The work and vision of the French-German artist Jean Arp is being brought to the fore in a new survey show that opened last week at the Turner Contemporary in Margate (Jean Arp: the Poetry of Forms, until 14 January 2018). The exhibition dedicated to the sculptor is the first major show dedicated to the Strasbourg-born artist held in the UK since 1962.
Arp was a multidisciplinary artist, straddling sculpture and poetry, and the show highlights the artist’s many innovations that continue to resonate today. “His works convey the sheer pleasure he took in working with materials of all sorts,” says the co-curator Eric Robertson, the professor of Modern French literary and visual culture at Royal Holloway, University of London.
In the post-Brexit era, Arp’s ideas stand out. He spoke German, French and Alsatian, the local dialect in the city of Strasbourg, and he “embraced his multicultural and multilingual identity,” writes Frances Guy, the co-curator, in the show’s accompanying publication. “He wrote about living in borderless space. He was a real polymath with a very quirky vision,” Robertson adds. “Much of his creative work seems intent on transcending boundaries, be they national, linguistic or artistic.”
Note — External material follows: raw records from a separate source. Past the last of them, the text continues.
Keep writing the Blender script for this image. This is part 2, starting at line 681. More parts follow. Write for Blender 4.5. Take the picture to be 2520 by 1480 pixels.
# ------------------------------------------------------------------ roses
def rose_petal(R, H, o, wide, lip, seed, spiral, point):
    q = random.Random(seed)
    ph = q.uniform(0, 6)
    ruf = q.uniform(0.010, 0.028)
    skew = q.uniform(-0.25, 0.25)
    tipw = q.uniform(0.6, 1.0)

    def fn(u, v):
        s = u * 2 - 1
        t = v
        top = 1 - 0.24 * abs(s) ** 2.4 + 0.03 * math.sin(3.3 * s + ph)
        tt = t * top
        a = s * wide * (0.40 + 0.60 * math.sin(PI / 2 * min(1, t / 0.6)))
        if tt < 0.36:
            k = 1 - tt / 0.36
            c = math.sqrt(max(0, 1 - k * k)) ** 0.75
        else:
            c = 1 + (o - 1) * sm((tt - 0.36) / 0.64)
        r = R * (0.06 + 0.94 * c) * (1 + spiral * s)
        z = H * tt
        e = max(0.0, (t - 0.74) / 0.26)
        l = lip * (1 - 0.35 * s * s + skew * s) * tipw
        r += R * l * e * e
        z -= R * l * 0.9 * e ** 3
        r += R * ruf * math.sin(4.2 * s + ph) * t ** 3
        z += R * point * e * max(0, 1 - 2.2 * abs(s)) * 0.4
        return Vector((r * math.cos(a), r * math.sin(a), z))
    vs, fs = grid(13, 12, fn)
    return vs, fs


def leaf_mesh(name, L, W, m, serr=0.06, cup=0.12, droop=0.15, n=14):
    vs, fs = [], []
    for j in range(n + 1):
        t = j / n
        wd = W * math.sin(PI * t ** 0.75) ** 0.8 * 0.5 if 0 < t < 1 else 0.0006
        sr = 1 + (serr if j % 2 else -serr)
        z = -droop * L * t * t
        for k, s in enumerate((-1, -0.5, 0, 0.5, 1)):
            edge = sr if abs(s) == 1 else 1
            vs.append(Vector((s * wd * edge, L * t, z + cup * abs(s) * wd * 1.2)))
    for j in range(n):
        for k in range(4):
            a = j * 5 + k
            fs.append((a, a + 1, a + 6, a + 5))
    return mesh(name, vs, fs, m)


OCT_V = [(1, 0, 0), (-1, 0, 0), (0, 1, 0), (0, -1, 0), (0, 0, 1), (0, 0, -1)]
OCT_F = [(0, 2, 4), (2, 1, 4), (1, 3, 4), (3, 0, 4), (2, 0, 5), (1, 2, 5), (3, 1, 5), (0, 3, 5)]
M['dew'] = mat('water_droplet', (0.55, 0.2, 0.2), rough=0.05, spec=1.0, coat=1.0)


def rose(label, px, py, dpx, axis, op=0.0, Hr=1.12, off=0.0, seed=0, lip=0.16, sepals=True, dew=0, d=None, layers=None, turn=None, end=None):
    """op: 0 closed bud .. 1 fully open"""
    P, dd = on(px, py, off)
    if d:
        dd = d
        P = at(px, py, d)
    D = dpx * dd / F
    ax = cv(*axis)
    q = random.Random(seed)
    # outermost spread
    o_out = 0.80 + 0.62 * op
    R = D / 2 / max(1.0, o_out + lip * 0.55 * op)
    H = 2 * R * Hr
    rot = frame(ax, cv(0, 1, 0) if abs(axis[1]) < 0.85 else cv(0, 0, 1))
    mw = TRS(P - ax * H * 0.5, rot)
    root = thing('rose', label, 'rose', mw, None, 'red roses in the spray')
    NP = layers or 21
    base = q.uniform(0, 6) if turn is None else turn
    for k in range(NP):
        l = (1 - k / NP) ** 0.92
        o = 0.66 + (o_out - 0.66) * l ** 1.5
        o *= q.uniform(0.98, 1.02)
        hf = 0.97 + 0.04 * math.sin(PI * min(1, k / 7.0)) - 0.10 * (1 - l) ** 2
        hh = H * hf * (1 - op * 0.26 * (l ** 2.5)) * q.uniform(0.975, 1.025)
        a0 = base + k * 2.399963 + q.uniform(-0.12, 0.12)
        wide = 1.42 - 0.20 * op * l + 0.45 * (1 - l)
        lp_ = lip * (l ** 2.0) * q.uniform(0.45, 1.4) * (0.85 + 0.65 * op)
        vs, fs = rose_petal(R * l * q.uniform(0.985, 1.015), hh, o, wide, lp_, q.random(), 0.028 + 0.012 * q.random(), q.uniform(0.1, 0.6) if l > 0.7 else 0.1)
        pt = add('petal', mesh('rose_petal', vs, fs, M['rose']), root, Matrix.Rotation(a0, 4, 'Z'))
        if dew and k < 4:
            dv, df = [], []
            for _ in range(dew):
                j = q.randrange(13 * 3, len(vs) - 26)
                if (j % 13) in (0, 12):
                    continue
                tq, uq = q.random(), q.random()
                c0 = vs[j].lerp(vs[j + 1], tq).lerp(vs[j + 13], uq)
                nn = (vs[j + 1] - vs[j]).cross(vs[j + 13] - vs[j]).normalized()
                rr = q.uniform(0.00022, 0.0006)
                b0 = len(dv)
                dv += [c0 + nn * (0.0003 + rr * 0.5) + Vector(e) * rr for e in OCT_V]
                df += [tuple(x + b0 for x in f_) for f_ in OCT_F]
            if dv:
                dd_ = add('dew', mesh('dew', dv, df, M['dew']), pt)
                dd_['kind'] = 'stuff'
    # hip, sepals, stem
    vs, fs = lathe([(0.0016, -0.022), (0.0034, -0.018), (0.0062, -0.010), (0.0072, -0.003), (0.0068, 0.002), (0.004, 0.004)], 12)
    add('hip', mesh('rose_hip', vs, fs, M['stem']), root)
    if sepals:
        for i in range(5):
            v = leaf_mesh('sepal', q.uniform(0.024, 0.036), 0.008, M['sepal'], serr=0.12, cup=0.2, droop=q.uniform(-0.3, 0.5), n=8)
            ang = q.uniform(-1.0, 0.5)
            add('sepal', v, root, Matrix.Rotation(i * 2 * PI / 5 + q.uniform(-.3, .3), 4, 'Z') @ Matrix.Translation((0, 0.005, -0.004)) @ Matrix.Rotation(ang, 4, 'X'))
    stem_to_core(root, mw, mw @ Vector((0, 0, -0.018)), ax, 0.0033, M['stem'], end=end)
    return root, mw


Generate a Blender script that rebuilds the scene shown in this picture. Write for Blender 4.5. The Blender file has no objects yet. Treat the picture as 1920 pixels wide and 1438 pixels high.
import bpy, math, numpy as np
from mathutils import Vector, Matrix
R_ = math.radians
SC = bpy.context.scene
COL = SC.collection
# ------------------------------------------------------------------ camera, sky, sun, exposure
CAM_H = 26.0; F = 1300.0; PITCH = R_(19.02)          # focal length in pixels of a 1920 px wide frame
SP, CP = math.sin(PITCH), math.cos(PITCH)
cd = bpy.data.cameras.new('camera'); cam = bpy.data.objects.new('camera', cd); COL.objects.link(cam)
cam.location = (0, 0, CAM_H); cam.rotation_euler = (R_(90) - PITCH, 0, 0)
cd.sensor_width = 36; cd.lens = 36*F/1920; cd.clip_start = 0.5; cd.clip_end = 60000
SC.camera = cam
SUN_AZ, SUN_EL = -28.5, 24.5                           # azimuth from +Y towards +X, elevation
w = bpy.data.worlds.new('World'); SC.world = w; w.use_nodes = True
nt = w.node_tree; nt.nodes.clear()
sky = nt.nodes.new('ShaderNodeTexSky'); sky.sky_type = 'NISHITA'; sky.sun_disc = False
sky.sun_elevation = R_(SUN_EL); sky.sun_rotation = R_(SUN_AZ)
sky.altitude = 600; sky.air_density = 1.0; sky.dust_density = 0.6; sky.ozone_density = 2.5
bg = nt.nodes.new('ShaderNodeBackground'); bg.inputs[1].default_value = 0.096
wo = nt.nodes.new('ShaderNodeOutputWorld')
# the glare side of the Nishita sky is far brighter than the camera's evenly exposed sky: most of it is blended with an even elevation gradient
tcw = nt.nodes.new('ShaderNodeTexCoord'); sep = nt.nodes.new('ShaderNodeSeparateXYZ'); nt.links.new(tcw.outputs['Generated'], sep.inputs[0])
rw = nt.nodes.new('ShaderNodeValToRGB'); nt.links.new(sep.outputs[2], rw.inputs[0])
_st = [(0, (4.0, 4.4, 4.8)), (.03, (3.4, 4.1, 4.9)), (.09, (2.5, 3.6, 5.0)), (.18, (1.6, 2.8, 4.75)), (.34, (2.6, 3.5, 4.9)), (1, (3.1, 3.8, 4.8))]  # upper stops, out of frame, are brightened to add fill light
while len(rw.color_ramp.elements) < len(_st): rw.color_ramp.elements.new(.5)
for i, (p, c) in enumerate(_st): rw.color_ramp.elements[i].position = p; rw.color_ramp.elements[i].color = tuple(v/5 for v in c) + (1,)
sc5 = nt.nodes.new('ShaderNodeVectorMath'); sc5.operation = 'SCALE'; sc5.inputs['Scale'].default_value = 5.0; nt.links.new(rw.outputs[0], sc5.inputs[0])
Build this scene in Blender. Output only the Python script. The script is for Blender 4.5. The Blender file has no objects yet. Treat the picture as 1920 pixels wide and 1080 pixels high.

The exhibition includes more than 70 sculptures and reliefs, including the painted paper and cardboard piece Head. Milking Object (1926) and the bronze sculpture Three Disagreeable Objects on a Face (1930). The latter with its biomorphic forms reflects Arp’s unconventional style, looking to Surrealism. The sculpture Star (1939) was loaned by the Kröller-Muller Museum in Otterlo, where the show launched earlier this year.
Robertson and Guy underline key phases in Arp’s practice including the artist’s “object-language”, a set of witty, distinctive symbols. His painted wood reliefs incorporate, for instance, chairs, bow-ties and butterflies; the navel was also a key recurring motif. How the sculptor worked between the fields of literature and art is highlighted in the show (excerpts from Arp’s poetry including Kaspar ist tot—Kaspar is dead (1912)—are emblazoned across the gallery walls).
Arp’s pivotal role in numerous 20th-century art movements is also elucidated. The show throws light on the anarchic Zurich Dada school which was co-founded by Arp and Sophie Taeuber—his artistic partner and wife—in early 1916. A series of drawings produced during the Dada period are among the first works visitors see in Margate. Arp also made “chance collages”, assemblages comprising random scraps of paper pasted where they fell. “His artistic experimentation in these years gave rise to works that hold opposing forces in delicate balance… between chance and conscious control,” Robertson says.
In the 1930s, Arp further embraced this approach, creating one of his most beautiful pieces, According to the Laws of Chance (1933). The work, on loan from the Tate in London, comprises a scattering of sugarpaper dotted haphazardly around a plyboard canvas. “Despite, or perhaps because of, the plurality and collaborative nature of his practice, Arp maintained his own artistic identity and never became defined by any one style,” Guy says.